┌──

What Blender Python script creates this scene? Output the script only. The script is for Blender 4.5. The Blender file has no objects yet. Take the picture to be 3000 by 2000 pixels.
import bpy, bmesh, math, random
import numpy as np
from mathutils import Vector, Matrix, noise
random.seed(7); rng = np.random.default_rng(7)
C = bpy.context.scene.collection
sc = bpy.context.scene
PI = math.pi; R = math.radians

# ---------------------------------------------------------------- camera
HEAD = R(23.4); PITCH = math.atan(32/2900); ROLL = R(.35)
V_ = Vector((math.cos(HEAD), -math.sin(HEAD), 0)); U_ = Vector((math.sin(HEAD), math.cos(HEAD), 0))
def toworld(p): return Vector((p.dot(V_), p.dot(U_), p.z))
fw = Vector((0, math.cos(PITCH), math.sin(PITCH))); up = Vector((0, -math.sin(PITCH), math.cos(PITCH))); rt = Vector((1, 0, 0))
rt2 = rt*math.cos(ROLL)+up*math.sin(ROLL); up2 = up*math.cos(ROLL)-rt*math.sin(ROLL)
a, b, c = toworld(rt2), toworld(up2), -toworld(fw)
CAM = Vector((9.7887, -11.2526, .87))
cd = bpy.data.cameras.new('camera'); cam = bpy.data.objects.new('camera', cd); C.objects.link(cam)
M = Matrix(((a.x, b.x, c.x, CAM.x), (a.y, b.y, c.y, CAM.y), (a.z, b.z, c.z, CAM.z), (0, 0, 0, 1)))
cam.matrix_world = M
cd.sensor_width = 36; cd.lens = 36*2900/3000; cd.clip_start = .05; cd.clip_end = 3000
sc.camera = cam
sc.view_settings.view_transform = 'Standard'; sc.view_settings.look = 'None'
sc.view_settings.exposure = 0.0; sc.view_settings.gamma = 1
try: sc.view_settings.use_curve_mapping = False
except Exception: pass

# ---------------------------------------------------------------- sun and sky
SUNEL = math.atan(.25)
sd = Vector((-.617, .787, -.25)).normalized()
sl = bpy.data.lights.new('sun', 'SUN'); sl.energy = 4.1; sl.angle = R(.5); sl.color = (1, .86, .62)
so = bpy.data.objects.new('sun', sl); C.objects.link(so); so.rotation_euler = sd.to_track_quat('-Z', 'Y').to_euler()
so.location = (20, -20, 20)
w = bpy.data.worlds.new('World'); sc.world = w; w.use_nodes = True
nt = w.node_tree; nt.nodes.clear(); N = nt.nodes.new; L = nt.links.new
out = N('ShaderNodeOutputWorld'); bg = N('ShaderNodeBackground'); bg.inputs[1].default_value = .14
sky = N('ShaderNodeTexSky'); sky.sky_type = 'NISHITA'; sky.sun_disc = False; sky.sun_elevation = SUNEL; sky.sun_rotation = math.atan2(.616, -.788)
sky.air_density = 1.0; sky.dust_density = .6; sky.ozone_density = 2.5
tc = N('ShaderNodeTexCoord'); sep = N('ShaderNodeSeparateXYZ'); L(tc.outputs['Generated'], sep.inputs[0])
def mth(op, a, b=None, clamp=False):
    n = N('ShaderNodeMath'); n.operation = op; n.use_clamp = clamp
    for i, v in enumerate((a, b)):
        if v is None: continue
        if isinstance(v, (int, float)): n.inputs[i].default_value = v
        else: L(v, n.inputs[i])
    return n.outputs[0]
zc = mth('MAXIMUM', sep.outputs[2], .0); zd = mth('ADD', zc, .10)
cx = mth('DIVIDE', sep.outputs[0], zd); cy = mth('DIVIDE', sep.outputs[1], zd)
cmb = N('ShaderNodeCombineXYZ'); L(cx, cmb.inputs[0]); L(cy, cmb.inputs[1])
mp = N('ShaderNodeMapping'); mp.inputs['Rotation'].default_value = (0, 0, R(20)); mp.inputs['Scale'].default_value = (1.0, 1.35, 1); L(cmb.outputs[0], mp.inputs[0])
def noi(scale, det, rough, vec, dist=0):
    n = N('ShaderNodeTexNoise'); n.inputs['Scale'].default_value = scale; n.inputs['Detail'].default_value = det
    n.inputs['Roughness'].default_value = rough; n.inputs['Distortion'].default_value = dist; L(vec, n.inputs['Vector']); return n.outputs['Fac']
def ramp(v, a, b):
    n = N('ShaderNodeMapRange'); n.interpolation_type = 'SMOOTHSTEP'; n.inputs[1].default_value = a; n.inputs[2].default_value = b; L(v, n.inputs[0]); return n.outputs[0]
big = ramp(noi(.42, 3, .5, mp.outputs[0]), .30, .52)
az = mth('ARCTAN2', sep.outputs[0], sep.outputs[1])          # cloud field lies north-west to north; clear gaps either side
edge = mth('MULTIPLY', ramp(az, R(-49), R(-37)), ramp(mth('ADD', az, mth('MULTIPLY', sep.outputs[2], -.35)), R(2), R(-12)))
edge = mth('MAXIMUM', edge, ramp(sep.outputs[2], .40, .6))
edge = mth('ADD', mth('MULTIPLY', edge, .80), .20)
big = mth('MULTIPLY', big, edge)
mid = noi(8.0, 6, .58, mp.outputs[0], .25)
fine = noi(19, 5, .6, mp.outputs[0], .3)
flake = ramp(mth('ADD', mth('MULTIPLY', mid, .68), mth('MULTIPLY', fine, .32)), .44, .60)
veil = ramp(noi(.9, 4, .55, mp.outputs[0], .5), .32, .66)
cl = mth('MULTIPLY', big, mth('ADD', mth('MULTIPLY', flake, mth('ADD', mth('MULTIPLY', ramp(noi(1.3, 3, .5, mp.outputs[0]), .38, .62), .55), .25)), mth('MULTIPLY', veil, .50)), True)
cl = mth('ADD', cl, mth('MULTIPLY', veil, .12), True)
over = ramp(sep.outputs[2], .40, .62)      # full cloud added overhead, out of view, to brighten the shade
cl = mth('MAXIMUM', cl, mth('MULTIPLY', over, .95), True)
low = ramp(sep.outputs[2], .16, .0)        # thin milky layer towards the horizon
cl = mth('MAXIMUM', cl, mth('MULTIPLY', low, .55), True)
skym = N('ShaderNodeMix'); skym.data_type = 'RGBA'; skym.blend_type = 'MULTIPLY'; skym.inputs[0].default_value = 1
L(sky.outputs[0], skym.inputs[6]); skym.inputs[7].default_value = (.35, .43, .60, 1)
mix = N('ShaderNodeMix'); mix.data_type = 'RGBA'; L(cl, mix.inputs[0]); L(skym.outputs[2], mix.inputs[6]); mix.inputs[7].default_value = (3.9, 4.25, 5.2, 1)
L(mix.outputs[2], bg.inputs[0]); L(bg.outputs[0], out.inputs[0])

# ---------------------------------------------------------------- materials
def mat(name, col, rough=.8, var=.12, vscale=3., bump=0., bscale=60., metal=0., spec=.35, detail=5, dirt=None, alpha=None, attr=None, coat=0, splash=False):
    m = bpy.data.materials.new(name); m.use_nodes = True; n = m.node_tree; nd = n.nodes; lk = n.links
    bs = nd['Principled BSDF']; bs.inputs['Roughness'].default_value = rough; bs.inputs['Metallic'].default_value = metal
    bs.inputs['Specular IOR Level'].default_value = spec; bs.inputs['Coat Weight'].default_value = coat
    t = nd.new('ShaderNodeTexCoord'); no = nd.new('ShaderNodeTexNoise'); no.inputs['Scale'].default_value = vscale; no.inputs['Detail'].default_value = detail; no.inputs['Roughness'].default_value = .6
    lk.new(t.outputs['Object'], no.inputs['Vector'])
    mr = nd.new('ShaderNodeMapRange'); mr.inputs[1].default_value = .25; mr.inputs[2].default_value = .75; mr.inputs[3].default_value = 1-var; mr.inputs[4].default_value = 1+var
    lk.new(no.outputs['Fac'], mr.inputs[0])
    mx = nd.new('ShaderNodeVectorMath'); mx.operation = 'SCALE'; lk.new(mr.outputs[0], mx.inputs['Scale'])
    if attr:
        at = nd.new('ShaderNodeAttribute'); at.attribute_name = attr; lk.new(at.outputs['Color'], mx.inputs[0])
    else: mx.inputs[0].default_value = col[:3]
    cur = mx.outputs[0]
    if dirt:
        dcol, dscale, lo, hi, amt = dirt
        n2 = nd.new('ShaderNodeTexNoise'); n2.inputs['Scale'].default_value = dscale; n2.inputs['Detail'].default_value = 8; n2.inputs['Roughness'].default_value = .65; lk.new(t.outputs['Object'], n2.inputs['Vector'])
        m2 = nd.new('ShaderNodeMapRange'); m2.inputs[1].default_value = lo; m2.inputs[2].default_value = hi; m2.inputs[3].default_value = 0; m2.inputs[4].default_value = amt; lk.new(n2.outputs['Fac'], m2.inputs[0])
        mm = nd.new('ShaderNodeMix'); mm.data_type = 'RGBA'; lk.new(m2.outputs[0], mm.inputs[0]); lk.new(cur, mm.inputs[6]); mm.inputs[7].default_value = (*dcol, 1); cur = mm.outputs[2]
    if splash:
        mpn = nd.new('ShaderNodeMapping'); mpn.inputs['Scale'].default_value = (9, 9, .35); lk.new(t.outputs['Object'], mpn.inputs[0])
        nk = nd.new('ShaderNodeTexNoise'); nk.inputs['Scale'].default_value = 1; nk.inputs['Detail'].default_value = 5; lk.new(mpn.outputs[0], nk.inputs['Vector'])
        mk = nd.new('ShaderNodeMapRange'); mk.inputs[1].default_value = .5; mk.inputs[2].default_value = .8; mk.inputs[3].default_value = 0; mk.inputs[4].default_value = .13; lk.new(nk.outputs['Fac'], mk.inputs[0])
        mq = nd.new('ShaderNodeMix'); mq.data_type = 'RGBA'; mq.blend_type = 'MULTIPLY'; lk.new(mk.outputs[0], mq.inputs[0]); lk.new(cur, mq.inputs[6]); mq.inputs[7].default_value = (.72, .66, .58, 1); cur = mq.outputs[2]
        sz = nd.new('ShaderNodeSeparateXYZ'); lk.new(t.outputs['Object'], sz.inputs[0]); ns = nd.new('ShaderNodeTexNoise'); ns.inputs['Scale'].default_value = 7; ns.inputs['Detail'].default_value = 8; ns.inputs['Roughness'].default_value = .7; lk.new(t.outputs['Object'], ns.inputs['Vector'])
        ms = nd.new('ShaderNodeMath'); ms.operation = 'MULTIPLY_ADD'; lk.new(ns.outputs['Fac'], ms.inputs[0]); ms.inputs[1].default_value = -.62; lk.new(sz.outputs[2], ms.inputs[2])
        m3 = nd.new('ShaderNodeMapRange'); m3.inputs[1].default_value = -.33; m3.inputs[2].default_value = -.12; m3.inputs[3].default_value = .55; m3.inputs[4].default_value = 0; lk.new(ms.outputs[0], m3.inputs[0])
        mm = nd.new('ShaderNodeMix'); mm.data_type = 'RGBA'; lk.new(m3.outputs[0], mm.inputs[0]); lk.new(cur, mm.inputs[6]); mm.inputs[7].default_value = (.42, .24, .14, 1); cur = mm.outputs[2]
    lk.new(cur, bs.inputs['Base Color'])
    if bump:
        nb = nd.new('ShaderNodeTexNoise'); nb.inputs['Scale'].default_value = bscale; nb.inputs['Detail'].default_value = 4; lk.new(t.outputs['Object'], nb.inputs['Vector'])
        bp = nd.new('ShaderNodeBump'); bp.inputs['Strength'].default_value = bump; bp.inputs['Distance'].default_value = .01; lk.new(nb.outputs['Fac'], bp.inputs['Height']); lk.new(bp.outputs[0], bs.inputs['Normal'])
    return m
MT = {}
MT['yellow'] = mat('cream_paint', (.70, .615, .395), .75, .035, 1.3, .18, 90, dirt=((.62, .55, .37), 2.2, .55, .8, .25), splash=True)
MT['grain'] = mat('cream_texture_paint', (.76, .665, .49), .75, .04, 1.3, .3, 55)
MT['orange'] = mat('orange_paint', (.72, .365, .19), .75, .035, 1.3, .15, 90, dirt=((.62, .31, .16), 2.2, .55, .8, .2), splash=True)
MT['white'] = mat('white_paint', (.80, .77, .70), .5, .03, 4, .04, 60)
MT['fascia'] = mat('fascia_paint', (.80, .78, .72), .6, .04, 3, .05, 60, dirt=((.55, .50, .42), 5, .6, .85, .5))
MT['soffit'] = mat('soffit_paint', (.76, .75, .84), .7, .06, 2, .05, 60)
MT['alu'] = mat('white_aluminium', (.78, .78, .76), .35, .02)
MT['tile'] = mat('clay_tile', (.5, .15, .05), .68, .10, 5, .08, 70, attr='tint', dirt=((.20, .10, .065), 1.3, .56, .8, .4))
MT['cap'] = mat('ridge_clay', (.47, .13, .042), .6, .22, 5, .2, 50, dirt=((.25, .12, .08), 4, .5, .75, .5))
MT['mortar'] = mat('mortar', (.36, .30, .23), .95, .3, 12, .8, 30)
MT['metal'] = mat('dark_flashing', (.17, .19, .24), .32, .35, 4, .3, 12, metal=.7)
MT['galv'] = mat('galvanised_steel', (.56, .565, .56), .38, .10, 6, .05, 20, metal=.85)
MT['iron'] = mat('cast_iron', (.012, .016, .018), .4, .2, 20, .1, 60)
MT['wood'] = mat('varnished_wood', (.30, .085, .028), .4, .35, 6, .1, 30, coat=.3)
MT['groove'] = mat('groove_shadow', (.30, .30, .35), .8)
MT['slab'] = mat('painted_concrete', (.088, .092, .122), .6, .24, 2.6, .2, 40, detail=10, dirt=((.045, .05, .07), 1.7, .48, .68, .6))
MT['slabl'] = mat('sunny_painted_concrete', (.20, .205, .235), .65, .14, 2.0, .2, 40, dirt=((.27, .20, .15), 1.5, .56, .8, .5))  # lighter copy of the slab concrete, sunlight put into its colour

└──

## INSTRUCTIONS FOR THE TASK
Please transcribe, exactly and with nothing added, the lines from the first line of the material above through the line that contains "PI = math.pi; R = math.radians".

## SOLUTION TO THIS PROBLEM
What Blender Python script creates this scene? Output the script only. The script is for Blender 4.5. The Blender file has no objects yet. Take the picture to be 3000 by 2000 pixels.
import bpy, bmesh, math, random
import numpy as np
from mathutils import Vector, Matrix, noise
random.seed(7); rng = np.random.default_rng(7)
C = bpy.context.scene.collection
sc = bpy.context.scene
PI = math.pi; R = math.radians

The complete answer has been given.